Clayton’s activism in the civil rights movement started when she moved to Warren County with her husband and saw a need to register Black voters there. Once, she picketed her husband’s law office because it contained a segregated restaurant.


Despite all the work she and leaders like King had accomplished, Claytton believes there is still ample work to be done to ensure a safer, fairer democracy.
“Dr. King’s words and his positions and some of the same issues he fought, we continue to fight,” she said. “We shouldn’t be discouraged by that. It just means we have to fight harder.”


On Jan. 5, Georgia elected its first Black senator since Reconstruction, the Rev. Raphael Warnock. He is also the pastor of Ebenezer Baptist Church in Atlanta, King’s former church. Less than 24 hours later, insurrectionist Trump supporters stormed the U.S. Capitol parading confederate flags and terrorizing lawmakers.


“I was very, very disheartened,” said Clayton, who watched the news with her grandson. “My reason was, ‘did it have to come to this?’ and his reason was, ‘how dare we come to this?’ It was painful to see people want to overthrow our government.”


Clayton said American democracy is “fragile” and believes there needs to be more accountability for leaders like President Donald Trump and other Republicans who participated in efforts to challenge the outcome of the November election.


“Another of Dr. King’s messages that’s appropriate for what we saw… he put it in this way, ‘we will remember not the words of our enemies, but the silence of our friends,’” said Clayton, quoting King from his 1965 speech about Americans who would not stand up against racial discrimination.


She said the silence and complacency of some congressional members up until last week’s insurrection spoke volumes.


“They were complicit when there were obviously troubling signs of this president from Charlottesville to immigrant children in cages. We had to wait until the house is burning down,” said Clayton, who added racism is still a problem despite the progress made since the 1960s and after King’s assassination.


“There’s lingering structural, systematic racism and denial in terms of poverty,” she said. “People are denied in terms of where the live, the education they get, Blacks are still subject to police brutality, the list goes on.”


Still, Clayton is optimistic about the fight for equity and democracy. She credits the work of young people in helping bridge the gap and inspire older generations to “open their eyes” to new perspectives. Young people were cited as a large voting bloc that carried Biden and Harris to the White House this November.

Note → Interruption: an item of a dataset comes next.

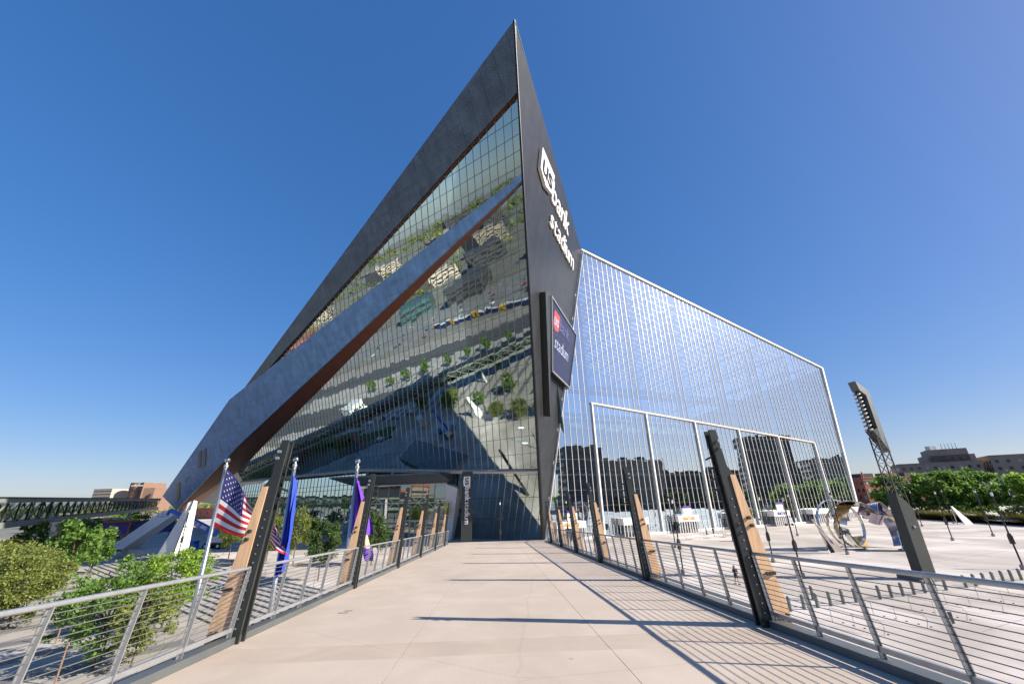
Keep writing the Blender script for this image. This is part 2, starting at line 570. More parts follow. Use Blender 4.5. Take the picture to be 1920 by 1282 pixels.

Now 86, the former congresswoman continues to encourage North Carolinians to be involved in their communities and to be inspired by leaders like King, whom she undoubtedly believes has his hand is still involved in the efforts to uplift Black Americans and marginalized communities.


“We must reinforce how important it is register people and educate them. The more we are successful like they were in Georgia, particularly for Black or Jewish people, we have to be honest, there are those people who think they ought to be anti us,” Clayton said. “But we ought to make that as American as anything else. We have to make sure there are no excuses for violence.”